* Material to process *
□ □ □ □

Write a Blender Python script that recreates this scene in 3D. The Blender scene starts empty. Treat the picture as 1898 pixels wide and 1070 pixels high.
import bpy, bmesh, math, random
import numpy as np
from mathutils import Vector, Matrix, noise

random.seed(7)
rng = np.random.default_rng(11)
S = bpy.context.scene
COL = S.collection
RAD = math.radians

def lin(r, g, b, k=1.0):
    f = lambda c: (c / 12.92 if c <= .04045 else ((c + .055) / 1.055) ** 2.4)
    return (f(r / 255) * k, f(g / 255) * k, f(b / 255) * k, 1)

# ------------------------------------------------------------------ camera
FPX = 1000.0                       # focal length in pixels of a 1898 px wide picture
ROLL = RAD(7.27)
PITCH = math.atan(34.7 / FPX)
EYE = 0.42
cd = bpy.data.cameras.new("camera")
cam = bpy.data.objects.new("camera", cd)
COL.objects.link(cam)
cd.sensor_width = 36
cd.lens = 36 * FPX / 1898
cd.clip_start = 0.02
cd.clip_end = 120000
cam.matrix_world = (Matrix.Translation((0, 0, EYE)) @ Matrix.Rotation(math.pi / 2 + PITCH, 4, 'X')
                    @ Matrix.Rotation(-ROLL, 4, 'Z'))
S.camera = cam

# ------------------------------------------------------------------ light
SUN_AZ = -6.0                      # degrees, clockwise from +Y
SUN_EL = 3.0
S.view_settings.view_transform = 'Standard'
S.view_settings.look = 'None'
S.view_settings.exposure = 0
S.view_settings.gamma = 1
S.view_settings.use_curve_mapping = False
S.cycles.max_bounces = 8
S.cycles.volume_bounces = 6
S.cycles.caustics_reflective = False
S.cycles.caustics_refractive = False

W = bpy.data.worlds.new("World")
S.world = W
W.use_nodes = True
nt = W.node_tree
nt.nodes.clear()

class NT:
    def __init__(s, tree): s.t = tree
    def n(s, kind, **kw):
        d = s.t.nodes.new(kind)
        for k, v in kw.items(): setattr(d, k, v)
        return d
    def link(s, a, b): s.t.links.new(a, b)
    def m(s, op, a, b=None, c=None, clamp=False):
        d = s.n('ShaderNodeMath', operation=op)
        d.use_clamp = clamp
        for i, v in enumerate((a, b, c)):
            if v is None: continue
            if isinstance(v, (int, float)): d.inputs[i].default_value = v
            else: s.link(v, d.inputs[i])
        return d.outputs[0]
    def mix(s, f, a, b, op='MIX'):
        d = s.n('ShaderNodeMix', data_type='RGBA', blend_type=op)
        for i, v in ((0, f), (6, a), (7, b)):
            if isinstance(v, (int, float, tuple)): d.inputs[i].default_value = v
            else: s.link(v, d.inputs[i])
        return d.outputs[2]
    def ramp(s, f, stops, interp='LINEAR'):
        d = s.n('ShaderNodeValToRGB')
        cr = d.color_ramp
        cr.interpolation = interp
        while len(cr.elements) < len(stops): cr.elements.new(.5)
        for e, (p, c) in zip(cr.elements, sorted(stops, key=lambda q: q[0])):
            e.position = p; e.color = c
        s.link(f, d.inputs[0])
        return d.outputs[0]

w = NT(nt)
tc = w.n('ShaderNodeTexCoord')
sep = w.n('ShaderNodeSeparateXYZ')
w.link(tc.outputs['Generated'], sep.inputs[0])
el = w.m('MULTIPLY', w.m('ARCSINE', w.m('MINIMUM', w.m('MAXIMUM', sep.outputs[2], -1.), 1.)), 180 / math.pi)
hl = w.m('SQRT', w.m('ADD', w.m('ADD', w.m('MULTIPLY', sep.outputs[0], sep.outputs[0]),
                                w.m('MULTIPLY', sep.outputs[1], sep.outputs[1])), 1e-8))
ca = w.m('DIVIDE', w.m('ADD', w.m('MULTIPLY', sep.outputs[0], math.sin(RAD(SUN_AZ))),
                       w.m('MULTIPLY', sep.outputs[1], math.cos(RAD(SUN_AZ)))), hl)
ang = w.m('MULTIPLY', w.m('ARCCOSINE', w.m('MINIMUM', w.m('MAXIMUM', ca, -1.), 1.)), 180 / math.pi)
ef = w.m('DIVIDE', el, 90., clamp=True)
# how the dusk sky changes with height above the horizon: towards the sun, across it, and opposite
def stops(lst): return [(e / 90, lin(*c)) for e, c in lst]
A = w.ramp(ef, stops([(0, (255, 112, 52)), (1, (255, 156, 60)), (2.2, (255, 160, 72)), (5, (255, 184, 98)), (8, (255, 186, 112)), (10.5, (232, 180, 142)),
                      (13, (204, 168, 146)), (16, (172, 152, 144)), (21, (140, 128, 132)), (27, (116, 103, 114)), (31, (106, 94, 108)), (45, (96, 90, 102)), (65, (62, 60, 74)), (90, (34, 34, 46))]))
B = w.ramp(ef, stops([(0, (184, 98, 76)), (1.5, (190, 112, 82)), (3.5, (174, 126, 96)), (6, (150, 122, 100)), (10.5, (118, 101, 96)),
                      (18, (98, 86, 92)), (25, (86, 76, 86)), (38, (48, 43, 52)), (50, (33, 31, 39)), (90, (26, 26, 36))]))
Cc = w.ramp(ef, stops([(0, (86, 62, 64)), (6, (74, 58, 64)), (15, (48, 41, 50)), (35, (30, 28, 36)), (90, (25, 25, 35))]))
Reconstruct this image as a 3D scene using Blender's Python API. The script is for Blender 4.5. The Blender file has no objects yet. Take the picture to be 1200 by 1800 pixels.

□ □ □ □

* What needs to be done *
Write each line above out exactly.

* Result of the exercise *
Write a Blender Python script that recreates this scene in 3D. The Blender scene starts empty. Treat the picture as 1898 pixels wide and 1070 pixels high.
import bpy, bmesh, math, random
import numpy as np
from mathutils import Vector, Matrix, noise

random.seed(7)
rng = np.random.default_rng(11)
S = bpy.context.scene
COL = S.collection
RAD = math.radians

def lin(r, g, b, k=1.0):
    f = lambda c: (c / 12.92 if c <= .04045 else ((c + .055) / 1.055) ** 2.4)
    return (f(r / 255) * k, f(g / 255) * k, f(b / 255) * k, 1)

# ------------------------------------------------------------------ camera
FPX = 1000.0                       # focal length in pixels of a 1898 px wide picture
ROLL = RAD(7.27)
PITCH = math.atan(34.7 / FPX)
EYE = 0.42
cd = bpy.data.cameras.new("camera")
cam = bpy.data.objects.new("camera", cd)
COL.objects.link(cam)
cd.sensor_width = 36
cd.lens = 36 * FPX / 1898
cd.clip_start = 0.02
cd.clip_end = 120000
cam.matrix_world = (Matrix.Translation((0, 0, EYE)) @ Matrix.Rotation(math.pi / 2 + PITCH, 4, 'X')
                    @ Matrix.Rotation(-ROLL, 4, 'Z'))
S.camera = cam

# ------------------------------------------------------------------ light
SUN_AZ = -6.0                      # degrees, clockwise from +Y
SUN_EL = 3.0
S.view_settings.view_transform = 'Standard'
S.view_settings.look = 'None'
S.view_settings.exposure = 0
S.view_settings.gamma = 1
S.view_settings.use_curve_mapping = False
S.cycles.max_bounces = 8
S.cycles.volume_bounces = 6
S.cycles.caustics_reflective = False
S.cycles.caustics_refractive = False

W = bpy.data.worlds.new("World")
S.world = W
W.use_nodes = True
nt = W.node_tree
nt.nodes.clear()

class NT:
    def __init__(s, tree): s.t = tree
    def n(s, kind, **kw):
        d = s.t.nodes.new(kind)
        for k, v in kw.items(): setattr(d, k, v)
        return d
    def link(s, a, b): s.t.links.new(a, b)
    def m(s, op, a, b=None, c=None, clamp=False):
        d = s.n('ShaderNodeMath', operation=op)
        d.use_clamp = clamp
        for i, v in enumerate((a, b, c)):
            if v is None: continue
            if isinstance(v, (int, float)): d.inputs[i].default_value = v
            else: s.link(v, d.inputs[i])
        return d.outputs[0]
    def mix(s, f, a, b, op='MIX'):
        d = s.n('ShaderNodeMix', data_type='RGBA', blend_type=op)
        for i, v in ((0, f), (6, a), (7, b)):
            if isinstance(v, (int, float, tuple)): d.inputs[i].default_value = v
            else: s.link(v, d.inputs[i])
        return d.outputs[2]
    def ramp(s, f, stops, interp='LINEAR'):
        d = s.n('ShaderNodeValToRGB')
        cr = d.color_ramp
        cr.interpolation = interp
        while len(cr.elements) < len(stops): cr.elements.new(.5)
        for e, (p, c) in zip(cr.elements, sorted(stops, key=lambda q: q[0])):
            e.position = p; e.color = c
        s.link(f, d.inputs[0])
        return d.outputs[0]

w = NT(nt)
tc = w.n('ShaderNodeTexCoord')
sep = w.n('ShaderNodeSeparateXYZ')
w.link(tc.outputs['Generated'], sep.inputs[0])
el = w.m('MULTIPLY', w.m('ARCSINE', w.m('MINIMUM', w.m('MAXIMUM', sep.outputs[2], -1.), 1.)), 180 / math.pi)
hl = w.m('SQRT', w.m('ADD', w.m('ADD', w.m('MULTIPLY', sep.outputs[0], sep.outputs[0]),
                                w.m('MULTIPLY', sep.outputs[1], sep.outputs[1])), 1e-8))
ca = w.m('DIVIDE', w.m('ADD', w.m('MULTIPLY', sep.outputs[0], math.sin(RAD(SUN_AZ))),
                       w.m('MULTIPLY', sep.outputs[1], math.cos(RAD(SUN_AZ)))), hl)
ang = w.m('MULTIPLY', w.m('ARCCOSINE', w.m('MINIMUM', w.m('MAXIMUM', ca, -1.), 1.)), 180 / math.pi)
ef = w.m('DIVIDE', el, 90., clamp=True)
# how the dusk sky changes with height above the horizon: towards the sun, across it, and opposite
def stops(lst): return [(e / 90, lin(*c)) for e, c in lst]
A = w.ramp(ef, stops([(0, (255, 112, 52)), (1, (255, 156, 60)), (2.2, (255, 160, 72)), (5, (255, 184, 98)), (8, (255, 186, 112)), (10.5, (232, 180, 142)),
                      (13, (204, 168, 146)), (16, (172, 152, 144)), (21, (140, 128, 132)), (27, (116, 103, 114)), (31, (106, 94, 108)), (45, (96, 90, 102)), (65, (62, 60, 74)), (90, (34, 34, 46))]))
B = w.ramp(ef, stops([(0, (184, 98, 76)), (1.5, (190, 112, 82)), (3.5, (174, 126, 96)), (6, (150, 122, 100)), (10.5, (118, 101, 96)),
                      (18, (98, 86, 92)), (25, (86, 76, 86)), (38, (48, 43, 52)), (50, (33, 31, 39)), (90, (26, 26, 36))]))
Cc = w.ramp(ef, stops([(0, (86, 62, 64)), (6, (74, 58, 64)), (15, (48, 41, 50)), (35, (30, 28, 36)), (90, (25, 25, 35))]))
Reconstruct this image as a 3D scene using Blender's Python API. The script is for Blender 4.5. The Blender file has no objects yet. Take the picture to be 1200 by 1800 pixels.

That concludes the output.